Je pourrais montrer l'arbre à mon ami ; aller chercher la photo à laquelle je pense, dans un livre de ma bibliothèque.

« Regarde cette photo ; retourne-toi, vois le figuier auquel tu tournes le dos : est-ce bien de cela que tu parles ? »

Mon ami serait bien embarrassé pour me répondre : « Je n'en sais rien. Je ne sais comment tu vois ce que tu me montres. »

 

Malgré cela, je pense que nous nous comprenons bien. Si nous nous entendons bien, c'est que nous sommes capables de régler, pourrait-on dire, notre entendement sur une sorte d'axe, qui irait du concept abstrait au percept privé.

 

Nous pouvons jouer sur cette sorte de schéma optique à l'aide du signe linguistique, qui nous permettra de donner, selon comment on le déplace, plus ou moins de netteté, soit vers la désignation de chose concrètes, soit vers l'abstraction de concepts universaux.

optique du sens

Ce schéma décrit certainement quelque chose de juste dans le fonctionnement linguistique, mais il est aussi fallacieux. La représentation schématique donne toujours une rigueur excessive à ce qui est schématisé. (6)

Il vaudrait mieux pour l'instant considérer ce schéma comme une simple métaphore. Il montre quelque chose de juste, mais on ne saurait dire dans quelles limites.

 

--------------------------------------------------------------------------

 

NOTES

1 Je sais qu'on a ici généralement bien du mal à me comprendre.
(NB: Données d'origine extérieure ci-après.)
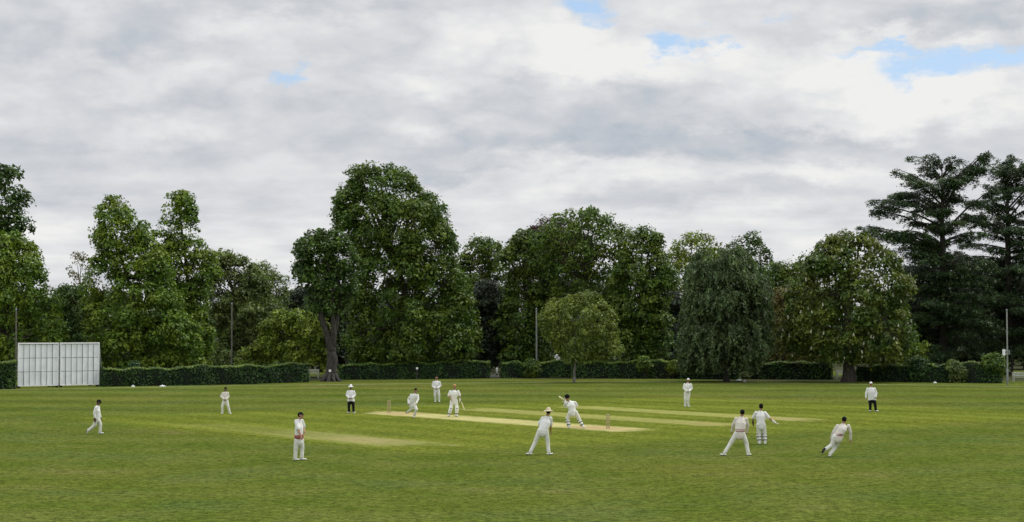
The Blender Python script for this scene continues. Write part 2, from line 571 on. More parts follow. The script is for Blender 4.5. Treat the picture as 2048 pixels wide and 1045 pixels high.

2 Il y aurait là à creuser : c'est comme si la loi s'en prenait plus à la tête qu'à la vie.

3 Du moins, le sens que ces unités « produisent » dans leur emploi, qu'elles produisent et non possèdent. Elles possèdent moins une signification qu'une fonction sémantique. Mais n'est-ce pas vrai de tous les mots ?

4 Cependant, on n'arrête rien. Au mieux retarde-t-on.

5 Le 19 juillet : Se peut-il qu'en lisant on imagine exactement ce que j'imagine moi-même en écrivant ? Cette question a-t-elle vraiment l'importance qu'on pourrait d'abord lui accorder, et quelle est-elle ?

6 La schématisation, mais aussi l'attribution de valeurs numériques. C'est l'effet de réalité, propre à toute représentation.